== DATA

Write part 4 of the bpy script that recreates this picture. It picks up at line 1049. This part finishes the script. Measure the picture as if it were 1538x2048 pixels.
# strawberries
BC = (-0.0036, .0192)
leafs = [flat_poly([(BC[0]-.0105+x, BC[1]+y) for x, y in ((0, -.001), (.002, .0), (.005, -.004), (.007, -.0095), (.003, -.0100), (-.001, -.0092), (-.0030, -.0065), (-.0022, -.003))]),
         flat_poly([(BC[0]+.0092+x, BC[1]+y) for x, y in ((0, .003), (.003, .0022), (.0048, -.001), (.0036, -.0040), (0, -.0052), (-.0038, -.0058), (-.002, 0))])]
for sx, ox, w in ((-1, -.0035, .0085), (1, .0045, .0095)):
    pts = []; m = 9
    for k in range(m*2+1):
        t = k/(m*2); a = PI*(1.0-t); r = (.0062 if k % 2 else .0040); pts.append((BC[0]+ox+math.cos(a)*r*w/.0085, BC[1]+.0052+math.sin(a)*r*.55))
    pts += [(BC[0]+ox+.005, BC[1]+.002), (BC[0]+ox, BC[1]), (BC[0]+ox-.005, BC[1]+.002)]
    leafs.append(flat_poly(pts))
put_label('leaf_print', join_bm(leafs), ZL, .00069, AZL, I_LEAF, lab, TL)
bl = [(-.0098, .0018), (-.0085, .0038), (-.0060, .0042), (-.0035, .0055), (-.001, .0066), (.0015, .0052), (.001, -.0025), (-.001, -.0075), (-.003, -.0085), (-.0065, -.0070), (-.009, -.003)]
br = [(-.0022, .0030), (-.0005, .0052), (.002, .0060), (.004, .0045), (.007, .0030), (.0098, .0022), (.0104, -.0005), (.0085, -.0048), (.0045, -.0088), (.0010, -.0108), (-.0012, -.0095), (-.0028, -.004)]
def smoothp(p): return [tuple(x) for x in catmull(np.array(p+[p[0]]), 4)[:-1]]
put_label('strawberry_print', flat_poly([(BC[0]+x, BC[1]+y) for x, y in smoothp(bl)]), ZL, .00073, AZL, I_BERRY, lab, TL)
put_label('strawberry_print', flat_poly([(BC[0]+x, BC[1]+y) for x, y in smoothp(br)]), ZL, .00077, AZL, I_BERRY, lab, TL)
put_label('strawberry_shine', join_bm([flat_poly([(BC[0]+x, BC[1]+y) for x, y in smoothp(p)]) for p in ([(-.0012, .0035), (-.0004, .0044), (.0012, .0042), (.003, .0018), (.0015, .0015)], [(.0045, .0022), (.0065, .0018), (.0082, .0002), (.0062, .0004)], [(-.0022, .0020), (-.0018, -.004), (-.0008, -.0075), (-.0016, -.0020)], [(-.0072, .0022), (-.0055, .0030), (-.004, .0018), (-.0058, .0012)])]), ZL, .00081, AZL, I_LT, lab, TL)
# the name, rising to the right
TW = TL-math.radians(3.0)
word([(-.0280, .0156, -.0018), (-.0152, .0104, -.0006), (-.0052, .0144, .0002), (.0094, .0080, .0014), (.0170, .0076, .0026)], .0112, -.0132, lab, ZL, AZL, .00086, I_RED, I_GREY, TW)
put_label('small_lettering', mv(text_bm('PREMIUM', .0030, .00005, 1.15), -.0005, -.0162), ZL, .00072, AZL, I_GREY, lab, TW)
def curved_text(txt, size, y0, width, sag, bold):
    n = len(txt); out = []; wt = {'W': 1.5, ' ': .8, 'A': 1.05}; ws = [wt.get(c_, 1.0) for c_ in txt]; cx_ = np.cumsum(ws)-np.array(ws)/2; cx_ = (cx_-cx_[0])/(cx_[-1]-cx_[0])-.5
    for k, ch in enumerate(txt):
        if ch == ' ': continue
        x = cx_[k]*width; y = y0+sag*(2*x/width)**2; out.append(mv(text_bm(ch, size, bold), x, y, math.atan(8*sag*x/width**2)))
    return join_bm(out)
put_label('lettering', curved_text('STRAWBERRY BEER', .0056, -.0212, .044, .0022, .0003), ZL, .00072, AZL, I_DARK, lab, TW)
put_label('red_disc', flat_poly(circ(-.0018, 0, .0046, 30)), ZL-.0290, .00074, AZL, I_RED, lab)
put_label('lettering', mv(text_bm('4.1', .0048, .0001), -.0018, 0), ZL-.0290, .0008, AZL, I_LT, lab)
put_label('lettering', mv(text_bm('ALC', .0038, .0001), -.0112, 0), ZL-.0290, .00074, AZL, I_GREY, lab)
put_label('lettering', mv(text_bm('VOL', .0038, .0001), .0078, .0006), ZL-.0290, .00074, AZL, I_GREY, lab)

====

Write the material out again in its entirety, exactly as shown.

Write part 4 of the bpy script that recreates this picture. It picks up at line 1049. This part finishes the script. Measure the picture as if it were 1538x2048 pixels.
# strawberries
BC = (-0.0036, .0192)
leafs = [flat_poly([(BC[0]-.0105+x, BC[1]+y) for x, y in ((0, -.001), (.002, .0), (.005, -.004), (.007, -.0095), (.003, -.0100), (-.001, -.0092), (-.0030, -.0065), (-.0022, -.003))]),
         flat_poly([(BC[0]+.0092+x, BC[1]+y) for x, y in ((0, .003), (.003, .0022), (.0048, -.001), (.0036, -.0040), (0, -.0052), (-.0038, -.0058), (-.002, 0))])]
for sx, ox, w in ((-1, -.0035, .0085), (1, .0045, .0095)):
    pts = []; m = 9
    for k in range(m*2+1):
        t = k/(m*2); a = PI*(1.0-t); r = (.0062 if k % 2 else .0040); pts.append((BC[0]+ox+math.cos(a)*r*w/.0085, BC[1]+.0052+math.sin(a)*r*.55))
    pts += [(BC[0]+ox+.005, BC[1]+.002), (BC[0]+ox, BC[1]), (BC[0]+ox-.005, BC[1]+.002)]
    leafs.append(flat_poly(pts))
put_label('leaf_print', join_bm(leafs), ZL, .00069, AZL, I_LEAF, lab, TL)
bl = [(-.0098, .0018), (-.0085, .0038), (-.0060, .0042), (-.0035, .0055), (-.001, .0066), (.0015, .0052), (.001, -.0025), (-.001, -.0075), (-.003, -.0085), (-.0065, -.0070), (-.009, -.003)]
br = [(-.0022, .0030), (-.0005, .0052), (.002, .0060), (.004, .0045), (.007, .0030), (.0098, .0022), (.0104, -.0005), (.0085, -.0048), (.0045, -.0088), (.0010, -.0108), (-.0012, -.0095), (-.0028, -.004)]
def smoothp(p): return [tuple(x) for x in catmull(np.array(p+[p[0]]), 4)[:-1]]
put_label('strawberry_print', flat_poly([(BC[0]+x, BC[1]+y) for x, y in smoothp(bl)]), ZL, .00073, AZL, I_BERRY, lab, TL)
put_label('strawberry_print', flat_poly([(BC[0]+x, BC[1]+y) for x, y in smoothp(br)]), ZL, .00077, AZL, I_BERRY, lab, TL)
put_label('strawberry_shine', join_bm([flat_poly([(BC[0]+x, BC[1]+y) for x, y in smoothp(p)]) for p in ([(-.0012, .0035), (-.0004, .0044), (.0012, .0042), (.003, .0018), (.0015, .0015)], [(.0045, .0022), (.0065, .0018), (.0082, .0002), (.0062, .0004)], [(-.0022, .0020), (-.0018, -.004), (-.0008, -.0075), (-.0016, -.0020)], [(-.0072, .0022), (-.0055, .0030), (-.004, .0018), (-.0058, .0012)])]), ZL, .00081, AZL, I_LT, lab, TL)
# the name, rising to the right
TW = TL-math.radians(3.0)
word([(-.0280, .0156, -.0018), (-.0152, .0104, -.0006), (-.0052, .0144, .0002), (.0094, .0080, .0014), (.0170, .0076, .0026)], .0112, -.0132, lab, ZL, AZL, .00086, I_RED, I_GREY, TW)
put_label('small_lettering', mv(text_bm('PREMIUM', .0030, .00005, 1.15), -.0005, -.0162), ZL, .00072, AZL, I_GREY, lab, TW)
def curved_text(txt, size, y0, width, sag, bold):
    n = len(txt); out = []; wt = {'W': 1.5, ' ': .8, 'A': 1.05}; ws = [wt.get(c_, 1.0) for c_ in txt]; cx_ = np.cumsum(ws)-np.array(ws)/2; cx_ = (cx_-cx_[0])/(cx_[-1]-cx_[0])-.5
    for k, ch in enumerate(txt):
        if ch == ' ': continue
        x = cx_[k]*width; y = y0+sag*(2*x/width)**2; out.append(mv(text_bm(ch, size, bold), x, y, math.atan(8*sag*x/width**2)))
    return join_bm(out)
put_label('lettering', curved_text('STRAWBERRY BEER', .0056, -.0212, .044, .0022, .0003), ZL, .00072, AZL, I_DARK, lab, TW)
put_label('red_disc', flat_poly(circ(-.0018, 0, .0046, 30)), ZL-.0290, .00074, AZL, I_RED, lab)
put_label('lettering', mv(text_bm('4.1', .0048, .0001), -.0018, 0), ZL-.0290, .0008, AZL, I_LT, lab)
put_label('lettering', mv(text_bm('ALC', .0038, .0001), -.0112, 0), ZL-.0290, .00074, AZL, I_GREY, lab)
put_label('lettering', mv(text_bm('VOL', .0038, .0001), .0078, .0006), ZL-.0290, .00074, AZL, I_GREY, lab)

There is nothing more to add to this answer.